La decisión de ambientar la historia en una familia afrocaribeña de clase trabajadora y clase media baja ha generado algunas discusiones respecto a la legitimidad de Leigh como narrador de esta experiencia particular. Sin embargo, su conocido método de creación colaborativa —basado en improvisaciones, desarrollo conjunto de personajes y talleres prolongados— sugiere que la autenticidad cultural del filme se debe en gran parte a las aportaciones de su elenco. La alternancia de registros lingüísticos en el habla de Pansy, entre el cockney londinense y la cadencia caribeña, no solo es verosímil, sino reveladora de una identidad fracturada por el desarraigo.

Es notable que, aunque el racismo no se aborda de forma explícita, permanece latente en ciertos gestos y situaciones, como en la escena donde la jefa de Kayla —una ejecutiva blanca interpretada con brutal eficacia por Samantha Spiro— intenta desautorizarla públicamente. Leigh evita los discursos directos, pero capta con agudeza cómo la violencia simbólica y el clasismo racializado operan bajo la superficie.
Visualmente, Mi única familia es contenida pero minuciosa. La fotografía de Dick Pope privilegia los encuadres sobrios y funcionales, con un sentido del espacio que refuerza la asfixia emocional de los personajes. Un ejemplo revelador es la imagen de un ramo marchito en una cocina sombría: un símbolo simple, pero cargado de una poesía silenciosa. El diseño de producción y el vestuario contribuyen igualmente al discurso temático, reflejando mundos interiores en cada textura, color y objeto.
En suma, Mi única familia se presenta como una obra que, sin abandonar la humildad de sus formas, alcanza una profundidad notable.

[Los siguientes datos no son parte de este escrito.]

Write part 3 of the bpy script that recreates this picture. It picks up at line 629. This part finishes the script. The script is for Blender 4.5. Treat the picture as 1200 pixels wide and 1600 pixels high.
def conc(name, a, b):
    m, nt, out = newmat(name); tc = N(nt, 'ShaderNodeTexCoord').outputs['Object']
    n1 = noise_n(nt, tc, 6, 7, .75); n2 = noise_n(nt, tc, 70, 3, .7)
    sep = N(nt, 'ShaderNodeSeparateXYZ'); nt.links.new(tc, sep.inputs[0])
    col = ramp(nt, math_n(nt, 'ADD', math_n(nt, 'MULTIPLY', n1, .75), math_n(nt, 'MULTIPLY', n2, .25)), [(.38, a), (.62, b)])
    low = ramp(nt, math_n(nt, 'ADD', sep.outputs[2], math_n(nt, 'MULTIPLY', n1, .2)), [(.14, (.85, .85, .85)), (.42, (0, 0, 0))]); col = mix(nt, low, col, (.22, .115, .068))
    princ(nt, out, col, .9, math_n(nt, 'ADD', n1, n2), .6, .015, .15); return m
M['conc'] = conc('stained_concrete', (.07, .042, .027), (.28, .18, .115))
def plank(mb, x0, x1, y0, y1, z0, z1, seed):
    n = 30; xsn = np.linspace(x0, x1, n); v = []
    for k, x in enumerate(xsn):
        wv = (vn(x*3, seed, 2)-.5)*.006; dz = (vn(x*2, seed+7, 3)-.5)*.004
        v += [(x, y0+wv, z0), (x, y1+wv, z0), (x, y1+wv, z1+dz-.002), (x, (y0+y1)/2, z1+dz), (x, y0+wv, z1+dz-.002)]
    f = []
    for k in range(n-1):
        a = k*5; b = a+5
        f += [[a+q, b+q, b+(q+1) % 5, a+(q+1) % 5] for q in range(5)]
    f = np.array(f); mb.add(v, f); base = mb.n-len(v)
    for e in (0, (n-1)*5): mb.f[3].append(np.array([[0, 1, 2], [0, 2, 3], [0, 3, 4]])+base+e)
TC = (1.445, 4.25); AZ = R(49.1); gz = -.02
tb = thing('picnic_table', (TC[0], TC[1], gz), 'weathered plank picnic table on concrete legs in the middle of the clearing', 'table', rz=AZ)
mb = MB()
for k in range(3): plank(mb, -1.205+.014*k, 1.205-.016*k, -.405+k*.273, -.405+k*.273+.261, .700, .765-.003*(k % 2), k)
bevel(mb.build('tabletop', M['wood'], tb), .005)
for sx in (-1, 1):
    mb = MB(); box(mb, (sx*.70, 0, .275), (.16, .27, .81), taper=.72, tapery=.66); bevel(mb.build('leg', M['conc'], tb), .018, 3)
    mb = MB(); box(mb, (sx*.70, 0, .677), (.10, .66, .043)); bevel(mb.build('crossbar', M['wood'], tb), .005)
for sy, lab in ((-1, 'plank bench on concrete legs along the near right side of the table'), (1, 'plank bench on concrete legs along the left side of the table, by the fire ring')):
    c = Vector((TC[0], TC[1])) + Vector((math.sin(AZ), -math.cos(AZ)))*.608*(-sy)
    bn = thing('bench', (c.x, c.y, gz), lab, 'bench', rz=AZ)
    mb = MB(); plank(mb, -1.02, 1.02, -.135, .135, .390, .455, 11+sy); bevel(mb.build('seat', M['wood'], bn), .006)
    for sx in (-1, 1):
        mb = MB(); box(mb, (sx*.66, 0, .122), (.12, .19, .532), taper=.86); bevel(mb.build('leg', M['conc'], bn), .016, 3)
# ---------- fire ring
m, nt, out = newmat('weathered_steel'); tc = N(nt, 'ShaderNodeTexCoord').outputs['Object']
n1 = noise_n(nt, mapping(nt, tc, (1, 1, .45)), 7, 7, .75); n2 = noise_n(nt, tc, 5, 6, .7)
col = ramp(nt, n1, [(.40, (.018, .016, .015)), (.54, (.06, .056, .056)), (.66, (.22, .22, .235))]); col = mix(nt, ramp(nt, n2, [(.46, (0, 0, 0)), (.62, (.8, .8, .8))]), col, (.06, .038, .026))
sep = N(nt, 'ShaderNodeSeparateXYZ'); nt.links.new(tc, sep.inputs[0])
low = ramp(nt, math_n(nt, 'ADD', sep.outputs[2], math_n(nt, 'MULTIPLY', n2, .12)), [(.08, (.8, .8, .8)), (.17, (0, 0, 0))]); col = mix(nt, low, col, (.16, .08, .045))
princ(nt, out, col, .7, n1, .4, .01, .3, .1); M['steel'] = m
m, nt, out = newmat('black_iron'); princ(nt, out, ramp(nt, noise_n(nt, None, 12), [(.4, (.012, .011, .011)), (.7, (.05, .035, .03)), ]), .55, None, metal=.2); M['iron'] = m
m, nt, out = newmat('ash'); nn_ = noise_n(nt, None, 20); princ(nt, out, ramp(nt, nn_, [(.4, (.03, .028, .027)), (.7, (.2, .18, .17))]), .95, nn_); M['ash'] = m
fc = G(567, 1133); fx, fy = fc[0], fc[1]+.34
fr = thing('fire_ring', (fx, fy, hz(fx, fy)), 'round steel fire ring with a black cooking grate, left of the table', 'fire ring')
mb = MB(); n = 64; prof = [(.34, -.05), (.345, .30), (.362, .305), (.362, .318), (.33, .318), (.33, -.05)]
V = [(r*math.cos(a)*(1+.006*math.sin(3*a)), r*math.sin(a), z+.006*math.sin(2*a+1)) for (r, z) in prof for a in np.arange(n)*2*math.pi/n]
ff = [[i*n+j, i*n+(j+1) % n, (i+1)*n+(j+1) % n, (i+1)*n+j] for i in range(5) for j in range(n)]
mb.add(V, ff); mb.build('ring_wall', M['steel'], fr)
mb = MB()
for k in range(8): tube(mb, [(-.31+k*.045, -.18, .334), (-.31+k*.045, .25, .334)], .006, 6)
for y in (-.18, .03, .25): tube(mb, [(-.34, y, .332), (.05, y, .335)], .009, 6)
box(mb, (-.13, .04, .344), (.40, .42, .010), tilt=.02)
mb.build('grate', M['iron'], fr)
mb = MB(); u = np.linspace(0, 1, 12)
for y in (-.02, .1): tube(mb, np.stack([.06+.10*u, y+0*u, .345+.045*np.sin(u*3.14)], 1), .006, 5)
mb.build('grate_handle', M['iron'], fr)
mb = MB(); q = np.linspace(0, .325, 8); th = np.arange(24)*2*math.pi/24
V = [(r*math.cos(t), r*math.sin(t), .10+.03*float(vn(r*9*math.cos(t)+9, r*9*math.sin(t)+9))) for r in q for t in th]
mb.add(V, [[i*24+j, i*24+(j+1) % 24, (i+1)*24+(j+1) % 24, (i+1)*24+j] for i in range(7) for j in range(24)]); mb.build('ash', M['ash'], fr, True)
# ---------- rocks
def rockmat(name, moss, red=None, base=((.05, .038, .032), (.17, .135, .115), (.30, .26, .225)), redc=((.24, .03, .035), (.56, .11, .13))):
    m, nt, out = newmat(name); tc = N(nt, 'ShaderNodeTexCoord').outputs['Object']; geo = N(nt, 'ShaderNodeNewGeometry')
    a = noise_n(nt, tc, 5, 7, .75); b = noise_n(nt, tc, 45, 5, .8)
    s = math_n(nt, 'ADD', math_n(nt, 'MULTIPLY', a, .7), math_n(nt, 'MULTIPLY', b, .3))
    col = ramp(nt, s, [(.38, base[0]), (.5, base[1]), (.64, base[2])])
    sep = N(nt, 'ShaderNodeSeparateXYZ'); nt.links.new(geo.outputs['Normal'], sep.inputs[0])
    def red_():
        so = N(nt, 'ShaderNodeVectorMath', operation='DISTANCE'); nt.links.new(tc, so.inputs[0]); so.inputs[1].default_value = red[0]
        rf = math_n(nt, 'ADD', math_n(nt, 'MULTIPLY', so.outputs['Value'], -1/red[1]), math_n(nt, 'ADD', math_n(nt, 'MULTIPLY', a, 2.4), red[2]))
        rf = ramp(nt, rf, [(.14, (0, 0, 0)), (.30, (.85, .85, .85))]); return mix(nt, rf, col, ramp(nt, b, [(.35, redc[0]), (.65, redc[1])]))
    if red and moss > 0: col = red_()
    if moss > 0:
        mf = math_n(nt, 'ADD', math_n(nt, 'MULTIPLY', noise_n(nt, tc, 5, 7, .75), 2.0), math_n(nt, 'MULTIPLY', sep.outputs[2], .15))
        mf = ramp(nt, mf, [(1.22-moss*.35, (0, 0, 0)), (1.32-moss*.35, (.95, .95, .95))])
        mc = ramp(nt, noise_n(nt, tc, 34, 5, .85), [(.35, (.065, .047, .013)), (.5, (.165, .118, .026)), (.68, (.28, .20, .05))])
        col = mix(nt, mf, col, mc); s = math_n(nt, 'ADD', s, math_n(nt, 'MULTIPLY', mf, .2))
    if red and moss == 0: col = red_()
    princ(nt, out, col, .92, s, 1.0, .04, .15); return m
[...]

Su riqueza radica no solo en los conflictos que expone, sino también en la forma en que nos obliga a contemplarlos sin concesiones, con una honestidad que por momentos resulta incómoda, pero nunca gratuita. Leigh ha logrado una película lúcida, amarga y compasiva a partes iguales: un retrato coral que, como lo mejor de su cine, es a la vez una herida abierta y una fuente de verdad.